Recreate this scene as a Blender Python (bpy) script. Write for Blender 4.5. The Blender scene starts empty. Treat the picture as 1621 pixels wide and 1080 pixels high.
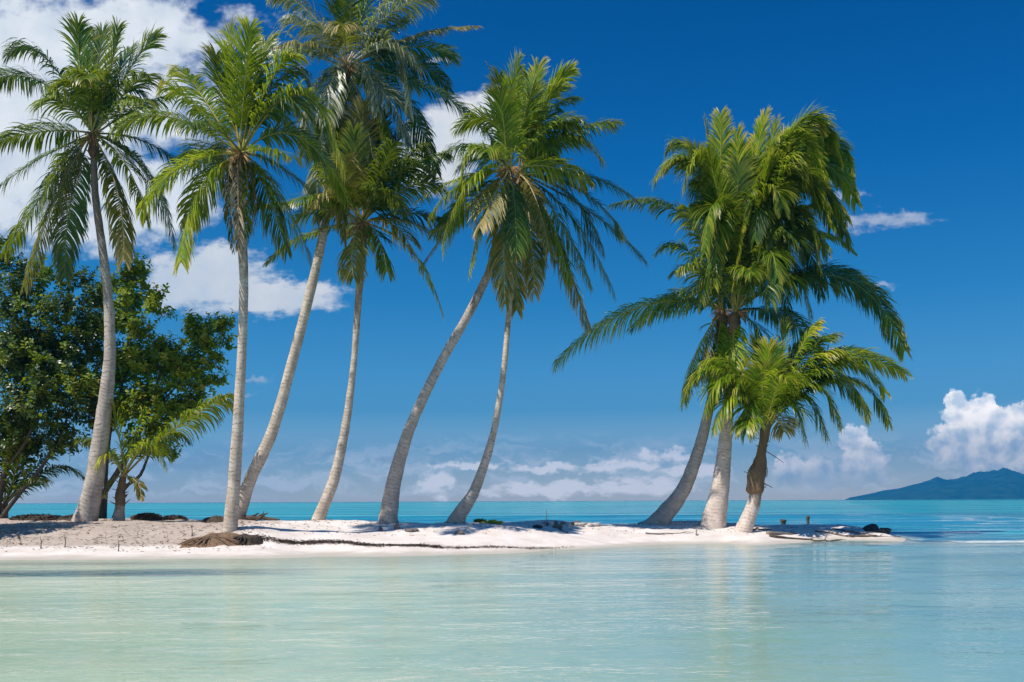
import bpy, math, random
import numpy as np
from mathutils import Vector, noise
random.seed(7)
rng = np.random.default_rng(11)
C = bpy.context.scene
COL = C.collection
# ------------------------------------------------------------------ camera
F = 1576.0; H = 1.6; CX = 810.5; HY = 793.5; ROLL = math.atan(7/1621)
cam_d = bpy.data.cameras.new("camera"); cam = bpy.data.objects.new("camera", cam_d); COL.objects.link(cam)
cam_d.sensor_width = 36.0; cam_d.lens = 36.0*F/1621; cam_d.shift_y = (HY-540)/1621
cam_d.clip_start = 0.1; cam_d.clip_end = 90000
cam.location = (0, 0, H); cam.rotation_euler = (math.radians(90), -ROLL, 0)
cam.rotation_mode = 'XYZ'
from mathutils import Matrix
cam.matrix_world = Matrix.Translation((0,0,H)) @ Matrix.Rotation(math.radians(90),4,'X') @ Matrix.Rotation(-ROLL,4,'Z')
C.camera = cam
# ------------------------------------------------------------------ light
SUN_EL = math.radians(54)
SH = Vector((1.0, 0.66, 0)).normalized()          # direction in which shadows fall on the ground
sd = bpy.data.lights.new("sun", 'SUN'); sd.energy = 5.0; sd.angle = math.radians(0.5); sd.color = (1.0, 0.95, 0.87)
sun = bpy.data.objects.new("sun", sd); COL.objects.link(sun)
ldir = Vector((SH.x*math.cos(SUN_EL), SH.y*math.cos(SUN_EL), -math.sin(SUN_EL)))
sun.rotation_euler = ldir.to_track_quat('-Z', 'Y').to_euler()
sun.location = (-30, 20, 40)
C.view_settings.view_transform = 'Standard'; C.view_settings.look = 'None'
C.view_settings.gamma = 1.0; C.view_settings.exposure = 0.15
C.cycles.max_bounces = 8; C.cycles.transparent_max_bounces = 12; C.cycles.volume_bounces = 0
C.cycles.sample_clamp_indirect = 6.0

# ---- node helpers
class NT:
    def __init__(s, t): s.t = t; t.nodes.clear()
    def n(s, ty, **kw):
        nd = s.t.nodes.new(ty)
        for k, v in kw.items():
            if k == 'inp':
                for kk, vv in v.items(): s.set(nd, kk, vv)
            else: setattr(nd, k, v)
        return nd
    def set(s, nd, k, v):
        i = nd.inputs[k]
        if hasattr(v, 'is_linked') or isinstance(v, bpy.types.NodeSocket): s.t.links.new(v, i)
        else: i.default_value = v
    def m(s, op, a, b=0.0, c=None, clamp=False):
        nd = s.t.nodes.new('ShaderNodeMath'); nd.operation = op; nd.use_clamp = clamp
        s.set(nd, 0, a); s.set(nd, 1, b)
        if c is not None: s.set(nd, 2, c)
        return nd.outputs[0]
    def vm(s, op, a, b=(0,0,0), c=None):
        nd = s.t.nodes.new('ShaderNodeVectorMath'); nd.operation = op
        s.set(nd, 0, a)
        if op == 'SCALE': s.set(nd, 'Scale', b)
        elif op != 'LENGTH': s.set(nd, 1, b)
        return nd.outputs['Value'] if op in ('LENGTH', 'DOT_PRODUCT') else nd.outputs[0]
    def ss(s, v, lo, hi, a=0.0, b=1.0):
        nd = s.t.nodes.new('ShaderNodeMapRange'); nd.interpolation_type = 'SMOOTHSTEP'
        s.set(nd, 'Value', v); s.set(nd, 'From Min', lo); s.set(nd, 'From Max', hi); s.set(nd, 'To Min', a); s.set(nd, 'To Max', b)
        return nd.outputs[0]
    def noise(s, vec, scale, detail=4, rough=0.55, dist=0.0, out='Fac'):
        nd = s.t.nodes.new('ShaderNodeTexNoise'); s.set(nd, 'Vector', vec)
        s.set(nd, 'Scale', scale); s.set(nd, 'Detail', detail); s.set(nd, 'Roughness', rough); s.set(nd, 'Distortion', dist)
        return nd.outputs[out]
    def mix(s, f, a, b, blend='MIX'):
        nd = s.t.nodes.new('ShaderNodeMix'); nd.data_type = 'RGBA'; nd.blend_type = blend; nd.clamp_factor = True
        s.set(nd, 0, f)
        for k, v in ((6, a), (7, b)):
            if isinstance(v, tuple): v = (*v, 1.0) if len(v) == 3 else v
            s.set(nd, k, v)
        return nd.outputs[2]
    def ramp(s, f, stops, interp='LINEAR'):
        nd = s.t.nodes.new('ShaderNodeValToRGB'); nd.color_ramp.interpolation = interp
        e = nd.color_ramp.elements
        while len(e) < len(stops): e.new(0.5)
        for i, (p, c) in enumerate(stops):
            e[i].position = p; e[i].color = (*c, 1.0)
        s.set(nd, 0, f); return nd.outputs[0]
    def comb(s, x, y, z):
        nd = s.t.nodes.new('ShaderNodeCombineXYZ'); s.set(nd, 0, x); s.set(nd, 1, y); s.set(nd, 2, z); return nd.outputs[0]
    def sep(s, v):
        nd = s.t.nodes.new('ShaderNodeSeparateXYZ'); s.set(nd, 0, v); return nd.outputs
    def attr(s, name):
        nd = s.t.nodes.new('ShaderNodeAttribute'); nd.attribute_name = name; return nd.outputs['Fac']
    def bump(s, h, strength, dist=0.05, normal=None):
        nd = s.t.nodes.new('ShaderNodeBump'); s.set(nd, 'Height', h); s.set(nd, 'Strength', strength); s.set(nd, 'Distance', dist)
        if normal is not None: s.set(nd, 'Normal', normal)
        return nd.outputs[0]

# ------------------------------------------------------------------ world: physical sky with clouds by direction
world = bpy.data.worlds.new("World"); C.world = world; world.use_nodes = True
w = NT(world.node_tree)
tc = w.n('ShaderNodeTexCoord').outputs['Generated']
sky = w.n('ShaderNodeTexSky'); sky.sky_type = 'NISHITA'; sky.sun_disc = False
sky.sun_elevation = SUN_EL; sky.sun_rotation = math.atan2(-SH.x, -SH.y)
sky.air_density = 1.0; sky.dust_density = 0.3; sky.ozone_density = 3.0
x, y, z = w.sep(tc)
ys = w.m('MAXIMUM', y, 0.12)
U = w.m('DIVIDE', x, ys); V = w.m('DIVIDE', w.m('ABSOLUTE', z), ys)
front = w.ss(y, 0.12, 0.3)
elev = w.m('ARCSINE', w.m('ABSOLUTE', z))
tint = w.ramp(w.m('DIVIDE', elev, 0.9), [(0.0, (2.5, 2.3, 2.35)), (0.035, (1.7, 1.75, 1.9)), (0.10, (0.42, 0.84, 1.15)), (0.22, (0.125, 0.62, 0.98)), (0.36, (0.02, 0.46, 0.92)), (0.5, (0.0, 0.34, 0.80)), (0.75, (0.02, 0.40, 0.85)), (1.0, (0.1, 0.45, 0.9))])
base = w.mix(1.0, sky.outputs[0], tint, 'MULTIPLY')
# photo-like chart: hundreds of arc units
P2 = w.comb(w.m('MULTIPLY', U, F/100), w.m('MULTIPLY', V, F/100), 0.0)
wr = w.noise(P2, 1.3, 5, 0.6, out='Color')
wp = w.vm('ADD', P2, w.vm('SCALE', w.vm('SUBTRACT', wr, (0.5,0.5,0.5)), 0.9))
wrb = w.noise(P2, 4.0, 4, 0.6, out='Color')
wps = w.vm('ADD', P2, w.vm('SCALE', w.vm('SUBTRACT', wrb, (0.5,0.5,0.5)), 0.35))
def blob(p, px, py, rx, ry, k=1.0):
    q = w.vm('MULTIPLY', w.vm('SUBTRACT', p, ((px-CX)/100, (HY-py)/100, 0)), (100/rx, 100/ry, 0))
    return w.m('MULTIPLY', w.m('SUBTRACT', 1.0, w.vm('LENGTH', q)), k)
def union(p, L):
    r = blob(p, *L[0])
    for b in L[1:]: r = w.m('MAXIMUM', r, blob(p, *b))
    return r
# large soft cloud, upper left, and the middle ones behind the palms
big = [(90,60,330,95), (-40,150,260,160), (170,170,210,110), (20,270,250,120), (250,300,130,60), (190,350,140,50), (60,340,150,50)]
mid = [(330,440,130,68), (430,470,150,35), (270,450,50,50), (350,410,55,35), (740,200,95,62), (690,250,80,70), (790,170,60,40)]
wis = [(1375,352,115,22), (1440,343,50,14), (1340,310,45,10), (700,97,40,6), (1055,455,1,1), (1395,455,40,7), (405,600,36,9), (360,625,60,6), (140,700,80,14), (290,735,130,10), (300,722,90,7), (608,724,34,9), (520,718,34,5)]
sea = [(1540,660,52,38),(1590,690,60,42),(1530,700,70,42),(1620,680,60,40),(1600,725,140,35),(1515,640,24,22),(1560,650,30,24),
       (1355,700,30,26),(1370,725,42,28),(1250,742,24,26),(1300,735,28,18),(1310,755,110,26),(1345,690,20,20),(1620,655,60,12)]
fa = w.noise(w.vm('MULTIPLY', P2, (1, 1.4, 1)), 1.6, 7, 0.58)
fb = w.noise(w.vm('MULTIPLY', P2, (0.7, 1.6, 1)), 3.2, 6, 0.62)
fc = w.noise(P2, 4.2, 5, 0.55)
dA = w.m('ADD', union(wp, big), w.m('MULTIPLY', w.m('SUBTRACT', fa, 0.5), 1.7))
mA = w.ss(dA, -0.08, 0.5)
dB = w.m('ADD', union(wps, mid), w.m('MULTIPLY', w.m('SUBTRACT', fb, 0.5), 1.0))
mB = w.ss(dB, 0.05, 0.5)
dW = w.m('ADD', union(wps, wis), w.m('MULTIPLY', w.m('SUBTRACT', fb, 0.5), 2.2))
mW = w.ss(dW, 0.15, 1.0, 0, 0.62)
dS = w.m('ADD', union(wps, sea), w.m('MULTIPLY', w.m('SUBTRACT', fc, 0.5), 1.3))
mS = w.m('MULTIPLY', w.ss(dS, 0.05, 0.28), w.ss(V, 0.0, 0.035))
# streaky low bank near the horizon
fl = w.noise(w.vm('MULTIPLY', wp, (0.35, 2.4, 1)), 2.0, 6, 0.6)
lowband = w.m('MULTIPLY', w.ss(V, 0.0, 0.012), w.ss(V, 0.075, 0.03))
mL = w.m('MULTIPLY', w.m('MULTIPLY', w.ss(fl, 0.44, 0.62), lowband), 0.6)
ridge = [(1060,722,90,14),(980,738,110,12),(870,742,110,9),(740,735,100,8),(690,765,40,28),(1010,770,120,22),(1100,745,80,16),(870,775,150,18)]
dR = w.m('ADD', union(wps, ridge), w.m('MULTIPLY', w.m('SUBTRACT', fb, 0.5), 2.4))
mR = w.ss(dR, 0.1, 0.7, 0, 0.85)
# cloud shading: thickness versus the same field sampled towards the sun (left, up)
def shade(scale, off, amt):
    a = w.noise(P2, scale, 4, 0.5); b = w.noise(w.vm('ADD', P2, off), scale, 4, 0.5)
    return w.m('MULTIPLY_ADD', w.m('SUBTRACT', a, b), amt, 0.55, clamp=True)
sA = shade(1.1, (-0.22, 0.3, 0), 2.2); sS = shade(3.0, (-0.1, 0.14, 0), 3.2)
K = 10.5
def kc(r, g, b): return (r*K, g*K, b*K)
cA = w.mix(sA, kc(0.66,0.72,0.80), kc(0.93,0.94,0.95))
cB = w.mix(sA, kc(0.60,0.68,0.78), kc(0.86,0.85,0.84))
cS = w.mix(sS, kc(1.1,1.2,1.3), kc(2.4,2.15,1.9))
cS = w.mix(w.ss(V, 0.045, 0.0), cS, kc(0.68,0.86,1.08))
c = base
c = w.mix(mL, c, kc(1.8,1.75,1.75))
c = w.mix(w.m('MULTIPLY', mR, front), c, kc(2.5,2.25,2.1))
c = w.mix(w.m('MULTIPLY', mS, front), c, cS)
c = w.mix(w.m('MULTIPLY', mW, front), c, kc(0.70,0.72,0.78))
c = w.mix(w.m('MULTIPLY', mB, front), c, cB)
c = w.mix(w.m('MULTIPLY', mA, front), c, cA)
bg = w.n('ShaderNodeBackground', inp={'Color': c, 'Strength': 0.09})
wo = w.n('ShaderNodeOutputWorld'); w.t.links.new(bg.outputs[0], wo.inputs[0])
world.cycles.sampling_method = 'MANUAL'; world.cycles.sample_map_resolution = 512

# ------------------------------------------------------------------ projection helpers (pixel + distance -> real point)
ca, sa = math.cos(ROLL), math.sin(ROLL)
def PT(px, py, D):
    dx = px-CX; dy = HY-py
    X = dx*ca+dy*sa; Z = -dx*sa+dy*ca
    return Vector((X/F*D, D, H+Z/F*D))
def PROJ(v):
    X = v[0]/v[1]*F; Z = (v[2]-H)/v[1]*F
    return (CX+X*ca-Z*sa, HY-(X*sa+Z*ca))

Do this
Which lines of the material contain the string "scene"? List each of them.

Final result
Recreate this scene as a Blender Python (bpy) script. Write for Blender 4.5. The Blender scene starts empty. Treat the picture as 1621 pixels wide and 1080 pixels high.
C = bpy.context.scene